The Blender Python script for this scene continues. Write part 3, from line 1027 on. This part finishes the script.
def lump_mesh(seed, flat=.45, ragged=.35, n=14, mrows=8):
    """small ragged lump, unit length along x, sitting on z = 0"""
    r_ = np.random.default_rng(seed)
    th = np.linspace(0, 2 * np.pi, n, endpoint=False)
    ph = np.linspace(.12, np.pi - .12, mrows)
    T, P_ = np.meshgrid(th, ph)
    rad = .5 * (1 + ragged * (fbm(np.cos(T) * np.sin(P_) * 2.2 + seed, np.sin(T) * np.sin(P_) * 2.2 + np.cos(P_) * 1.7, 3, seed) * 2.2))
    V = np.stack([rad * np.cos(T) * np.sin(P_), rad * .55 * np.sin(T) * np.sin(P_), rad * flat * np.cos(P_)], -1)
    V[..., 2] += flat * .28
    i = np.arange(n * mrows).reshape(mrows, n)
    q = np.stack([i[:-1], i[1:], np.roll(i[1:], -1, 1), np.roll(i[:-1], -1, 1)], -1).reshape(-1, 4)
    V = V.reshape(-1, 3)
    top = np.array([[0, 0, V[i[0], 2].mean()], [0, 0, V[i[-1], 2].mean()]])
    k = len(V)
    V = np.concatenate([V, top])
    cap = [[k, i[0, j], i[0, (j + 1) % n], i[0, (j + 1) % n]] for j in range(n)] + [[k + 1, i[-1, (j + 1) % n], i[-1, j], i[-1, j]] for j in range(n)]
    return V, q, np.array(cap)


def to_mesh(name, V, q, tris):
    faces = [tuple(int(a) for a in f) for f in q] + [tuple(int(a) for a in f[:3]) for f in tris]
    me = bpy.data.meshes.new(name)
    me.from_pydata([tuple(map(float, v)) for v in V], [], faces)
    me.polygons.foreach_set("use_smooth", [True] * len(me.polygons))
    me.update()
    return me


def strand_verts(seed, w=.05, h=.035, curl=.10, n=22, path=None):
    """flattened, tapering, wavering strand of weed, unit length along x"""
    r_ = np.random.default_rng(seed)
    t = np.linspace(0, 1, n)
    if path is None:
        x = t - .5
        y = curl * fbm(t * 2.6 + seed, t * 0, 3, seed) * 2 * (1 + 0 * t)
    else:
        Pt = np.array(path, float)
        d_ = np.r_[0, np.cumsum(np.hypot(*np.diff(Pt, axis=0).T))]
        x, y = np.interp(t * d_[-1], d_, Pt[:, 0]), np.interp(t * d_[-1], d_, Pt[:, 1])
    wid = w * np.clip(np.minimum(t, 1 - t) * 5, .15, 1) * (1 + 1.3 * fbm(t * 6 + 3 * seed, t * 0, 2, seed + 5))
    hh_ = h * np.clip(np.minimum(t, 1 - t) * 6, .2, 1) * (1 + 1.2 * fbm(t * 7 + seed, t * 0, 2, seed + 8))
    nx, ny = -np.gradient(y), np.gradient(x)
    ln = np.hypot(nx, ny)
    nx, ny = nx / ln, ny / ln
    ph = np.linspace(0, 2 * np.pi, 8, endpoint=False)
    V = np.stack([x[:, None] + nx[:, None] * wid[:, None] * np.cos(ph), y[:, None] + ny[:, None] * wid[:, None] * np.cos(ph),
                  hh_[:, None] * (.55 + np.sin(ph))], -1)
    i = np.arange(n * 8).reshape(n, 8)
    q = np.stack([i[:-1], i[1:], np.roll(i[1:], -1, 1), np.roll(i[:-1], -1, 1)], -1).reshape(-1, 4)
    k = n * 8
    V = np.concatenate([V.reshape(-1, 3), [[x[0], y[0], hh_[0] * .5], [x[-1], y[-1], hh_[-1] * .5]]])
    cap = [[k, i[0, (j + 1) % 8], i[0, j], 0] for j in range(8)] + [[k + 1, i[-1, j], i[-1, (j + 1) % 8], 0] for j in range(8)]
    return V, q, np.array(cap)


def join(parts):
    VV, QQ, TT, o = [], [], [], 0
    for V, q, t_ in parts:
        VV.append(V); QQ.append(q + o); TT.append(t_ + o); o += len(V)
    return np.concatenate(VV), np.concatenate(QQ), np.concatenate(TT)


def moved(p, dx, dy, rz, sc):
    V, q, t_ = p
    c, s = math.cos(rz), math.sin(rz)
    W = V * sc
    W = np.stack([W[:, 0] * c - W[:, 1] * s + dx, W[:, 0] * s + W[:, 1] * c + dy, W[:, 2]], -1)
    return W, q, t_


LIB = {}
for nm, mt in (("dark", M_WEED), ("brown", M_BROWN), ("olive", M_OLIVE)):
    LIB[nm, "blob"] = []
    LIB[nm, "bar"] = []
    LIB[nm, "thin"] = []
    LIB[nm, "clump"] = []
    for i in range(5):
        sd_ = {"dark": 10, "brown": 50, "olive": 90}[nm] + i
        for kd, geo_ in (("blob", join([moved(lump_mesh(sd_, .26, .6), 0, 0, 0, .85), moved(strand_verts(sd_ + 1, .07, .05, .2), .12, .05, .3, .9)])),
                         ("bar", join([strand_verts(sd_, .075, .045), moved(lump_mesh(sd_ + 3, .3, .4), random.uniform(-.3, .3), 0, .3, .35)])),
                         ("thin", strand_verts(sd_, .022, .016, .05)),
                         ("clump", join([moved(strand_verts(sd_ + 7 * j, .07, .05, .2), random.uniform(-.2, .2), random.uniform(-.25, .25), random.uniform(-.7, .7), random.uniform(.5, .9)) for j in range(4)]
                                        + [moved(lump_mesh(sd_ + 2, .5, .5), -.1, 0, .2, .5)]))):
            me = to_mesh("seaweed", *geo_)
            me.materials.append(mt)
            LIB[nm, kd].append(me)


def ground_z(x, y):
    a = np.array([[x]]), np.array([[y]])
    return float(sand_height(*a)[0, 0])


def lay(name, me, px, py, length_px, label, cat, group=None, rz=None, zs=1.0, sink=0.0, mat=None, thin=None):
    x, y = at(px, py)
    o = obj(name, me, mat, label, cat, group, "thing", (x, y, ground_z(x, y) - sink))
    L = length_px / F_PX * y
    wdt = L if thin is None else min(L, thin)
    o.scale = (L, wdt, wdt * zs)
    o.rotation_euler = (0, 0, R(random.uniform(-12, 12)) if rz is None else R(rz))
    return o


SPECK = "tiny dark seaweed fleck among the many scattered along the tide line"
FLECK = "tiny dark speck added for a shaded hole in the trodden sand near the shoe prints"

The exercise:
Retype the data in full and match it exactly.

Solution:
The Blender Python script for this scene continues. Write part 3, from line 1027 on. This part finishes the script.
def lump_mesh(seed, flat=.45, ragged=.35, n=14, mrows=8):
    """small ragged lump, unit length along x, sitting on z = 0"""
    r_ = np.random.default_rng(seed)
    th = np.linspace(0, 2 * np.pi, n, endpoint=False)
    ph = np.linspace(.12, np.pi - .12, mrows)
    T, P_ = np.meshgrid(th, ph)
    rad = .5 * (1 + ragged * (fbm(np.cos(T) * np.sin(P_) * 2.2 + seed, np.sin(T) * np.sin(P_) * 2.2 + np.cos(P_) * 1.7, 3, seed) * 2.2))
    V = np.stack([rad * np.cos(T) * np.sin(P_), rad * .55 * np.sin(T) * np.sin(P_), rad * flat * np.cos(P_)], -1)
    V[..., 2] += flat * .28
    i = np.arange(n * mrows).reshape(mrows, n)
    q = np.stack([i[:-1], i[1:], np.roll(i[1:], -1, 1), np.roll(i[:-1], -1, 1)], -1).reshape(-1, 4)
    V = V.reshape(-1, 3)
    top = np.array([[0, 0, V[i[0], 2].mean()], [0, 0, V[i[-1], 2].mean()]])
    k = len(V)
    V = np.concatenate([V, top])
    cap = [[k, i[0, j], i[0, (j + 1) % n], i[0, (j + 1) % n]] for j in range(n)] + [[k + 1, i[-1, (j + 1) % n], i[-1, j], i[-1, j]] for j in range(n)]
    return V, q, np.array(cap)


def to_mesh(name, V, q, tris):
    faces = [tuple(int(a) for a in f) for f in q] + [tuple(int(a) for a in f[:3]) for f in tris]
    me = bpy.data.meshes.new(name)
    me.from_pydata([tuple(map(float, v)) for v in V], [], faces)
    me.polygons.foreach_set("use_smooth", [True] * len(me.polygons))
    me.update()
    return me


def strand_verts(seed, w=.05, h=.035, curl=.10, n=22, path=None):
    """flattened, tapering, wavering strand of weed, unit length along x"""
    r_ = np.random.default_rng(seed)
    t = np.linspace(0, 1, n)
    if path is None:
        x = t - .5
        y = curl * fbm(t * 2.6 + seed, t * 0, 3, seed) * 2 * (1 + 0 * t)
    else:
        Pt = np.array(path, float)
        d_ = np.r_[0, np.cumsum(np.hypot(*np.diff(Pt, axis=0).T))]
        x, y = np.interp(t * d_[-1], d_, Pt[:, 0]), np.interp(t * d_[-1], d_, Pt[:, 1])
    wid = w * np.clip(np.minimum(t, 1 - t) * 5, .15, 1) * (1 + 1.3 * fbm(t * 6 + 3 * seed, t * 0, 2, seed + 5))
    hh_ = h * np.clip(np.minimum(t, 1 - t) * 6, .2, 1) * (1 + 1.2 * fbm(t * 7 + seed, t * 0, 2, seed + 8))
    nx, ny = -np.gradient(y), np.gradient(x)
    ln = np.hypot(nx, ny)
    nx, ny = nx / ln, ny / ln
    ph = np.linspace(0, 2 * np.pi, 8, endpoint=False)
    V = np.stack([x[:, None] + nx[:, None] * wid[:, None] * np.cos(ph), y[:, None] + ny[:, None] * wid[:, None] * np.cos(ph),
                  hh_[:, None] * (.55 + np.sin(ph))], -1)
    i = np.arange(n * 8).reshape(n, 8)
    q = np.stack([i[:-1], i[1:], np.roll(i[1:], -1, 1), np.roll(i[:-1], -1, 1)], -1).reshape(-1, 4)
    k = n * 8
    V = np.concatenate([V.reshape(-1, 3), [[x[0], y[0], hh_[0] * .5], [x[-1], y[-1], hh_[-1] * .5]]])
    cap = [[k, i[0, (j + 1) % 8], i[0, j], 0] for j in range(8)] + [[k + 1, i[-1, j], i[-1, (j + 1) % 8], 0] for j in range(8)]
    return V, q, np.array(cap)


def join(parts):
    VV, QQ, TT, o = [], [], [], 0
    for V, q, t_ in parts:
        VV.append(V); QQ.append(q + o); TT.append(t_ + o); o += len(V)
    return np.concatenate(VV), np.concatenate(QQ), np.concatenate(TT)


def moved(p, dx, dy, rz, sc):
    V, q, t_ = p
    c, s = math.cos(rz), math.sin(rz)
    W = V * sc
    W = np.stack([W[:, 0] * c - W[:, 1] * s + dx, W[:, 0] * s + W[:, 1] * c + dy, W[:, 2]], -1)
    return W, q, t_


LIB = {}
for nm, mt in (("dark", M_WEED), ("brown", M_BROWN), ("olive", M_OLIVE)):
    LIB[nm, "blob"] = []
    LIB[nm, "bar"] = []
    LIB[nm, "thin"] = []
    LIB[nm, "clump"] = []
    for i in range(5):
        sd_ = {"dark": 10, "brown": 50, "olive": 90}[nm] + i
        for kd, geo_ in (("blob", join([moved(lump_mesh(sd_, .26, .6), 0, 0, 0, .85), moved(strand_verts(sd_ + 1, .07, .05, .2), .12, .05, .3, .9)])),
                         ("bar", join([strand_verts(sd_, .075, .045), moved(lump_mesh(sd_ + 3, .3, .4), random.uniform(-.3, .3), 0, .3, .35)])),
                         ("thin", strand_verts(sd_, .022, .016, .05)),
                         ("clump", join([moved(strand_verts(sd_ + 7 * j, .07, .05, .2), random.uniform(-.2, .2), random.uniform(-.25, .25), random.uniform(-.7, .7), random.uniform(.5, .9)) for j in range(4)]
                                        + [moved(lump_mesh(sd_ + 2, .5, .5), -.1, 0, .2, .5)]))):
            me = to_mesh("seaweed", *geo_)
            me.materials.append(mt)
            LIB[nm, kd].append(me)


def ground_z(x, y):
    a = np.array([[x]]), np.array([[y]])
    return float(sand_height(*a)[0, 0])


def lay(name, me, px, py, length_px, label, cat, group=None, rz=None, zs=1.0, sink=0.0, mat=None, thin=None):
    x, y = at(px, py)
    o = obj(name, me, mat, label, cat, group, "thing", (x, y, ground_z(x, y) - sink))
    L = length_px / F_PX * y
    wdt = L if thin is None else min(L, thin)
    o.scale = (L, wdt, wdt * zs)
    o.rotation_euler = (0, 0, R(random.uniform(-12, 12)) if rz is None else R(rz))
    return o


SPECK = "tiny dark seaweed fleck among the many scattered along the tide line"
FLECK = "tiny dark speck added for a shaded hole in the trodden sand near the shoe prints"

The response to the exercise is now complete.